Helm Boots makes high-quality men’s boots on Austin’s East Side

2014-01-23_Helm_Boots_Ethan

Ethan Oblak

Sales associate Hunter Lawrence displays a boot at the Helm Boots retail store on Austin's East Side. Helm's boots are designed in Austin and produced in Maine, with 90 percent of the boot material originating in the United States.

Kris Seavers

Although there are many to choose from, local business owner Joshua Bingaman’s favorite pair of shoes is a pair of Italian Vasque hiking boots from the late ’70s or early ’80s. The boots, suede with blue lace and a black Vibram sole, belonged to his dad and are as old as Bingaman himself. Bingaman’s love affair with shoes has been long-term, but, only recently, has his multi-faceted career as an entrepreneur landed him in the boot-making business.

Bingaman began designing men’s shoes and boots in 2009, when he started a business called Helm Boots — a men’s boot retailer. Bingaman said he felt there was a niche missing in shoe design that he had an urge to fill.

“There was a middle ground; I wasn’t able to find where a boot would cross with a sneaker,” Bingaman said. 
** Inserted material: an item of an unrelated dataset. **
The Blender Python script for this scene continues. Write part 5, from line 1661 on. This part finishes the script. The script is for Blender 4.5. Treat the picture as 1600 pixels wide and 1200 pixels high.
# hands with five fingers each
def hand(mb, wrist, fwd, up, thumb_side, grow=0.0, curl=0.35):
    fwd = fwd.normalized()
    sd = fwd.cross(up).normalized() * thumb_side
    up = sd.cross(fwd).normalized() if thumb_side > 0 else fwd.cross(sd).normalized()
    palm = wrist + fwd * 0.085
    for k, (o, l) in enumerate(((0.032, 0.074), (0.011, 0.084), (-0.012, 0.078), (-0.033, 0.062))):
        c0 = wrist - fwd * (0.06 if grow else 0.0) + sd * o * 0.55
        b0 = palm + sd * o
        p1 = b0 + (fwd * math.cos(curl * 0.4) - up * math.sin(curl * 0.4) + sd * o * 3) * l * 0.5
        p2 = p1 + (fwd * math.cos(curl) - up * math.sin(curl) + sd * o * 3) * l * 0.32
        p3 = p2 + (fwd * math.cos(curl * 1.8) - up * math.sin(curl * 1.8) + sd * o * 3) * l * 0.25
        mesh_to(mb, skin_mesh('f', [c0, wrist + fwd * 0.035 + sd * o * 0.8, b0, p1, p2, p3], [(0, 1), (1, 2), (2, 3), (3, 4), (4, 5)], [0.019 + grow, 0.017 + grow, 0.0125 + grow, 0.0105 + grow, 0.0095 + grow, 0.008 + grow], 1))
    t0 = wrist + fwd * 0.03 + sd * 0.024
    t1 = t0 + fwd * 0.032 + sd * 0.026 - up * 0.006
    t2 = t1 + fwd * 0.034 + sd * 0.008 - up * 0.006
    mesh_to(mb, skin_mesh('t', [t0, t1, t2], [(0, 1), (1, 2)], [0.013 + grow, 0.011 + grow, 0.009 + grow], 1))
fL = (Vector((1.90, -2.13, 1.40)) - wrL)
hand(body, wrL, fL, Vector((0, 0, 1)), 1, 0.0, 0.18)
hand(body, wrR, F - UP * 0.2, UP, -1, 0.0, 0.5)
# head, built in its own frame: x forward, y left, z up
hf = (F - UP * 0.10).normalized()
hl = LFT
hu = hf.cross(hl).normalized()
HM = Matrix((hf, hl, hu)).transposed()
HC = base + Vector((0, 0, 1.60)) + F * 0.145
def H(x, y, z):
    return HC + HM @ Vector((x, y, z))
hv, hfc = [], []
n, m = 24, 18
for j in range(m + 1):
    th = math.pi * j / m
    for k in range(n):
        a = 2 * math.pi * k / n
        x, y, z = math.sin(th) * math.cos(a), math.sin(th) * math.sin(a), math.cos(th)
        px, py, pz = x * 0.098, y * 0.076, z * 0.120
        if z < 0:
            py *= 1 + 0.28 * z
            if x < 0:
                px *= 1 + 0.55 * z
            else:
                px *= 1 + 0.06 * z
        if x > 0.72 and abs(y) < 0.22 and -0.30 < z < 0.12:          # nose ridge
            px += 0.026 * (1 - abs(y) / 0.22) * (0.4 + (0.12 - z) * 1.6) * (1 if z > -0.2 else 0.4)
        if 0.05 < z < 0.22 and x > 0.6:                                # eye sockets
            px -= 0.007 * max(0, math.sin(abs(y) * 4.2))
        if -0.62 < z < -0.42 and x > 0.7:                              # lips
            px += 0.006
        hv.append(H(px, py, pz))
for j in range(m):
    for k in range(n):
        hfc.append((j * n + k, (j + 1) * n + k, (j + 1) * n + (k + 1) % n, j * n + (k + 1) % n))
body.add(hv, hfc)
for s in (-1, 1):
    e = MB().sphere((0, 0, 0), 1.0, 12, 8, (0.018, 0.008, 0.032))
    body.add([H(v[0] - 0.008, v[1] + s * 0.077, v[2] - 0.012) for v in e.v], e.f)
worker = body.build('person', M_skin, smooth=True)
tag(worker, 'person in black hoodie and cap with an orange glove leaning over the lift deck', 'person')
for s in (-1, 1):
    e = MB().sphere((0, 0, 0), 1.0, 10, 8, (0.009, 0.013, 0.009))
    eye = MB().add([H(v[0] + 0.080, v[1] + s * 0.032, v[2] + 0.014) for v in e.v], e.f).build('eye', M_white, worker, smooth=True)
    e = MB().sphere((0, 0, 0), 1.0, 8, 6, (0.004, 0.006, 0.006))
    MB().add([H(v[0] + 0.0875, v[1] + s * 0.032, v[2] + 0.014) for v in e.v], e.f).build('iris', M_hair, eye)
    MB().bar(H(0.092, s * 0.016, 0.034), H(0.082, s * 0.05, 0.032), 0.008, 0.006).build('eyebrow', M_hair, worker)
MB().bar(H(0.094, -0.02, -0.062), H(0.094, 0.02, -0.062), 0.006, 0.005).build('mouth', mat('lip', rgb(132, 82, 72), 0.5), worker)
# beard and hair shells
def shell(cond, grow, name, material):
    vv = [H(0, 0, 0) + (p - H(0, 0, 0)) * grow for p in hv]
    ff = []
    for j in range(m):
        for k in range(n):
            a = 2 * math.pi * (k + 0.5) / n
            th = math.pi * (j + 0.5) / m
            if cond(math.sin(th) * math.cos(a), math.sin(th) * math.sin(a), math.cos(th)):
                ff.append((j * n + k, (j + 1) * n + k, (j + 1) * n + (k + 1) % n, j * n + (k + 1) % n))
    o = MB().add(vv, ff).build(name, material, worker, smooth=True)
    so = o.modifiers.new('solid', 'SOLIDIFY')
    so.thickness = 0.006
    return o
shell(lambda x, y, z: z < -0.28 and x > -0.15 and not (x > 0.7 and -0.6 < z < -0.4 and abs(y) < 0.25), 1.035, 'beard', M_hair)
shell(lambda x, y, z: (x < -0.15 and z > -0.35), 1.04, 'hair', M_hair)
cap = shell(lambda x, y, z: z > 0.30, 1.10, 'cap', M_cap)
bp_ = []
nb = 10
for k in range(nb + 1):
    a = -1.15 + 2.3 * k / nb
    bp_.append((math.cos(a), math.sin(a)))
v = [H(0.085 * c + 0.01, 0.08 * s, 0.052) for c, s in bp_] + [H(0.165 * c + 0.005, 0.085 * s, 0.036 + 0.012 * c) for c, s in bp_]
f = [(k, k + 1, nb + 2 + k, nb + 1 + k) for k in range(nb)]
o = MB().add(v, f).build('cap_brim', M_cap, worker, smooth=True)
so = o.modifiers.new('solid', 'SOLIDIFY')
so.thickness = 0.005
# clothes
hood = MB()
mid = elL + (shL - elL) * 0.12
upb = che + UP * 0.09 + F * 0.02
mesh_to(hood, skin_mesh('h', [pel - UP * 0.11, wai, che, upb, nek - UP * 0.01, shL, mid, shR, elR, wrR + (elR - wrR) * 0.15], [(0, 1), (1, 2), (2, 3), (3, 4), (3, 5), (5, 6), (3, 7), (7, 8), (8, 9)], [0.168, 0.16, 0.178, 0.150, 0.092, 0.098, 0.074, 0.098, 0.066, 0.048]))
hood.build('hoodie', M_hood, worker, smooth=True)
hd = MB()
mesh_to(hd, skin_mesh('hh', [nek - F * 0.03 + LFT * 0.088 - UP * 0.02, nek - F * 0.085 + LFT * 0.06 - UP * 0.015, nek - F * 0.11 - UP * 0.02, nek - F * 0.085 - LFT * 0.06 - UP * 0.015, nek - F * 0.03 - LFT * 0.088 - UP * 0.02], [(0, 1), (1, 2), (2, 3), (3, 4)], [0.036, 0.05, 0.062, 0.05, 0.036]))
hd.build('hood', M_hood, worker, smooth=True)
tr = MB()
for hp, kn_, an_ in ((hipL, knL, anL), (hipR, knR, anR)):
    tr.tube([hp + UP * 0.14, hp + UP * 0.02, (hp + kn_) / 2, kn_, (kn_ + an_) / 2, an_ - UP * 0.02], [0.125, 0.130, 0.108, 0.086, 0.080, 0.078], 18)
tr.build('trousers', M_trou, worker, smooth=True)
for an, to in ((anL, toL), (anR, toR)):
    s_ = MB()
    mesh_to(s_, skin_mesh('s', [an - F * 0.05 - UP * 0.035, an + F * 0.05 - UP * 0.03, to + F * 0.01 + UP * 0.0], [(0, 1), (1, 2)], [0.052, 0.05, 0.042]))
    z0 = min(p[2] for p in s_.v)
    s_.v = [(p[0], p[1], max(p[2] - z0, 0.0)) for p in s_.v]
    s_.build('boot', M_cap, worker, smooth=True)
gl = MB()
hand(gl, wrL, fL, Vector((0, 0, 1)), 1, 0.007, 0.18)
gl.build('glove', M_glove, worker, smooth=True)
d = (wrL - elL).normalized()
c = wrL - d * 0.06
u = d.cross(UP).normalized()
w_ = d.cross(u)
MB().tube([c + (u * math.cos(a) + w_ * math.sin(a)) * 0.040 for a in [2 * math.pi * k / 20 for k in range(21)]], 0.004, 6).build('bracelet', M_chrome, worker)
Originally operated as a design company with materials sourced from Istanbul, Helm Boots opened its own store on Austin’s East Side in 2013 and moved production to Maine. The store was built mostly from recycled building products and is currently one of three physical locations where customers can purchase the high-end boots.

Hillary Bilheimer, a brand and social media editor, said there is something about being able to manufacture the footwear stateside. With the transition, the Helm team can now travel more easily to the factory and oversee quality control more effectively. Additionally, 90 percent of the boot materials now come from the United States.

“It’s changed everything,” Bilheimer said. “We’re very proud.”

Before the boots touch the production line, they endure an 18-month design process. The design team, made up of Bilheimer, Bingaman and studio manager Ethan Brown, comes to the design table with an array of ideas based on their own personal experiences. Each member of the design team brings a different outlook to the table.

Bilheimer said she designs from a vintage standpoint and looks at things such as classic lines that endure over time. Brown, on the other hand, is more forward-thinking, anticipating designs he thinks will be interesting. 

From there, the team collaborates to create a boot design that evolves the brand.

“We all tend to be really excited and you have to kind of scale it back,” Brown said. “There are design constraints and time constraints. It’s not like the sky’s the limit. But we’ve gotten really good at challenging that.”

Each pair of finished boots costs around $400. It is a product that is supposed to last for years. Helm’s typical customers are men between the ages of 25 and 55, although the company explores making the boots in smaller sizes to accommodate some women. 

“Ideally, we’re making a product that can be passed on from generation to generation,” Bilheimer said. “You can buy four pairs of $60 shoes or one pair for $400.”

Hunter Lawrence, sales associate and product photographer, spends long hours in his Helm boots, wearing them all day for wedding photo shoots and other work. 

“They’re super comfortable,” Lawrence said. “I went fly fishing and got them wet. They’re super durable. I wear them for 12 hours a day. You can tell they’re quality made.” 

In addition to their stylish take on a work boot, Bingaman said what makes Helm Boots special is its dedication to staying local and staying small.

“We’re sourcing as much as we can here,” Bingaman said. “There’s a lot of heart behind [Helm]. We keep it personal, keep it like a mom-and-pop shop.”